== PROBLEM ==
Begin at the first line of the data and copy each line through the one containing "R = math.radians", that line included, with no pictures.

== DATA SHOWN ==
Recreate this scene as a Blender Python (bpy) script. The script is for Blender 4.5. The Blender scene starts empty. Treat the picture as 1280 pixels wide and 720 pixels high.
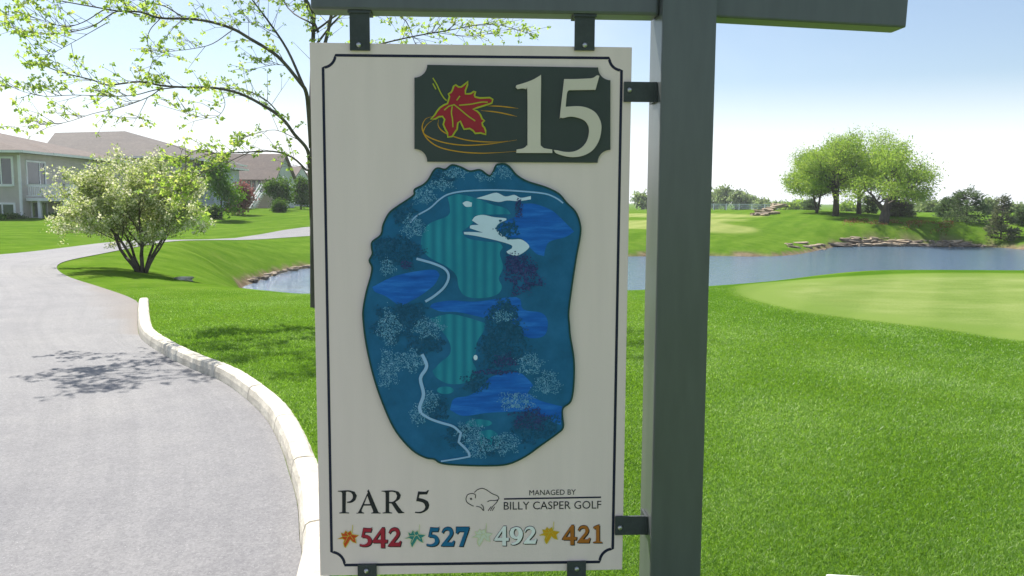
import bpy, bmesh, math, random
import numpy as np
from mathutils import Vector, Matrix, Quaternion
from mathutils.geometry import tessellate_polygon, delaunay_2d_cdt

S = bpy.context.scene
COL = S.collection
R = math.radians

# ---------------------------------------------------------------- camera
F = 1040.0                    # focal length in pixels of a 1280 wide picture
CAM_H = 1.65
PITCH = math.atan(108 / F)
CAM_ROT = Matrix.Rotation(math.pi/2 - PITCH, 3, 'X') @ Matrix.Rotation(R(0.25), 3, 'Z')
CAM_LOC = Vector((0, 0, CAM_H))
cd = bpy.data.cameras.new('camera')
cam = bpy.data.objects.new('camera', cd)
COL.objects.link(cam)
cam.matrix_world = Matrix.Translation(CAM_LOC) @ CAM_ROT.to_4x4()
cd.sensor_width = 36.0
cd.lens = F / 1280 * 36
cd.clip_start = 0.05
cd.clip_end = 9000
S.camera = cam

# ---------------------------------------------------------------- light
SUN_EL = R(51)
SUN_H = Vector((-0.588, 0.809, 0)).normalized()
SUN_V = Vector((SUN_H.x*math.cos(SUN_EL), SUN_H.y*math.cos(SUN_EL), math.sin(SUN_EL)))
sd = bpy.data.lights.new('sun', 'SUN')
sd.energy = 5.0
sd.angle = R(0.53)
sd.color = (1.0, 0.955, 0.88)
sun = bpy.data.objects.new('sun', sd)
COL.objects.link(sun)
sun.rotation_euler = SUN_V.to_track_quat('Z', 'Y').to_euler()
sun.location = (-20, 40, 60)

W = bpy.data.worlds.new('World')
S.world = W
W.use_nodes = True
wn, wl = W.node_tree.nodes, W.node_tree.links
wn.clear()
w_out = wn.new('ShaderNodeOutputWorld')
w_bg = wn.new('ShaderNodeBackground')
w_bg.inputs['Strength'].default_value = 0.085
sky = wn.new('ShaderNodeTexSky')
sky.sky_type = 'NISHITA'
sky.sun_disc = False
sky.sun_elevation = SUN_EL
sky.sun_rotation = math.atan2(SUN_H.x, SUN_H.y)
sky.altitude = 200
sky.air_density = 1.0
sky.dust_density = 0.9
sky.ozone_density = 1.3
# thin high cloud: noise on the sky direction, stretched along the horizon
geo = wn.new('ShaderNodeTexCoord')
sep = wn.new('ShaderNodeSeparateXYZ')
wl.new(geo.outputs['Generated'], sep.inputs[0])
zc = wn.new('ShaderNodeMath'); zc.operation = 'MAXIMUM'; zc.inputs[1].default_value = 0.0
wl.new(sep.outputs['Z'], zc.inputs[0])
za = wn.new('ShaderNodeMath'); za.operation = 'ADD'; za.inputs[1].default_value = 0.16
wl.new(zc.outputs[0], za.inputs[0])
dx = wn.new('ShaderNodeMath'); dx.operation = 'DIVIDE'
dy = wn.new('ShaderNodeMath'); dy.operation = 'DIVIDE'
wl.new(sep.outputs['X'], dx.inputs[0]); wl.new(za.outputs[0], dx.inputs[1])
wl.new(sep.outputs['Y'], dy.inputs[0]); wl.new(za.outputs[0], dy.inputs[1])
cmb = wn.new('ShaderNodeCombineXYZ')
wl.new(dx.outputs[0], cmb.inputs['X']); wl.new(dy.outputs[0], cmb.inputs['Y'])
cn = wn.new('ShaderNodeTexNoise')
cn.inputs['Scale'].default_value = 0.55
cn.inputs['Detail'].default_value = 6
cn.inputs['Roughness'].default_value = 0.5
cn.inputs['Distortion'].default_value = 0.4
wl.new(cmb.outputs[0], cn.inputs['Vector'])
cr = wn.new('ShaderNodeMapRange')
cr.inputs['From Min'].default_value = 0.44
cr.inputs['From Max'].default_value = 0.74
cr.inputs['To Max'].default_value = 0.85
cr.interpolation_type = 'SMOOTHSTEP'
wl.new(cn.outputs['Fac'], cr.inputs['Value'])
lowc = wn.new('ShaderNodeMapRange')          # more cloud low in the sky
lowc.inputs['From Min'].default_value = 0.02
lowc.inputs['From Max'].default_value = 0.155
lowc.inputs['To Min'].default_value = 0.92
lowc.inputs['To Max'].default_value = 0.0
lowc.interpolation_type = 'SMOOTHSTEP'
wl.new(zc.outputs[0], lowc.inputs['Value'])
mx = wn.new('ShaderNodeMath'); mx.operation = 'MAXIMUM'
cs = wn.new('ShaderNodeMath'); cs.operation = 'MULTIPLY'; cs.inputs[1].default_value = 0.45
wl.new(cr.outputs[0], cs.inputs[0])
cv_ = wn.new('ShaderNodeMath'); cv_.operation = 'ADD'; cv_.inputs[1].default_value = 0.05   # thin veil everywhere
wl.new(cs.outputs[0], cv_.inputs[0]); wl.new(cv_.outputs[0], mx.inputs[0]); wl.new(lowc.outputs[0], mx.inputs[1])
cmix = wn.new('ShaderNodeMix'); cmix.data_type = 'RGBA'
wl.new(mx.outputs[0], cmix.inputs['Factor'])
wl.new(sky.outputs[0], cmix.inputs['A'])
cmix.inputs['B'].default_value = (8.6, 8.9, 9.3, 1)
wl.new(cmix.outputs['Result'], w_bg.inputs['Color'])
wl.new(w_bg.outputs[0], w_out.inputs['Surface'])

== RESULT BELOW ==
Recreate this scene as a Blender Python (bpy) script. The script is for Blender 4.5. The Blender scene starts empty. Treat the picture as 1280 pixels wide and 720 pixels high.
import bpy, bmesh, math, random
import numpy as np
from mathutils import Vector, Matrix, Quaternion
from mathutils.geometry import tessellate_polygon, delaunay_2d_cdt

S = bpy.context.scene
COL = S.collection
R = math.radians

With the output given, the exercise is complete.